To sell the hike to the electorate, Abe has pledged that about half of the revenue from the increase will go toward education and social spending. The government wants to make preschool free and to pick up the tab on child care for low-income families with children up to 2 years old. The remainder of the funds will help cover the government’s deficit as it struggles with the costs of its aging population and a debt load equal to about 240 percent of GDP—the heaviest burden among major economies.

Can Japan Raise the Sales Tax Without Tanking Growth?

Most food will be exempt from the increase, which will soften the blow on the average household. Alcohol will take the full hit, as will meals served at restaurants. The government is said to be considering a host of other measures, including rolling out tax breaks for big-ticket purchases such as homes and cars and pressuring credit card companies to reduce transaction fees. Speaking in his capacity as chairman of the country’s carmakers’ association, Toyota Motor Corp. President Akio Toyoda warned in September that 90,000 auto industry jobs could be on the line.

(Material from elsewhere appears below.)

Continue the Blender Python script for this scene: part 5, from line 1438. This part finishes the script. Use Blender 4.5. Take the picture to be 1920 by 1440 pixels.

Bank of Japan Governor Haruhiko Kuroda, who admits to underestimating the fallout from the 2014 tax increase, told Bloomberg News in a recent interview that this time “the government is determined to avoid excessive impact on the economy.” While the BOJ is tapering asset purchases, it’s pledged to keep borrowing costs extremely low until the impact of the tax hike is known.

A majority of economists expect the pain to be confined largely to a drop in fourth-quarter GDP. A minority see the contraction lasting for two quarters, meeting the common definition of a recession. The 2014 hike was initially shown to have caused a recession before an upward revision in the data erased the stain.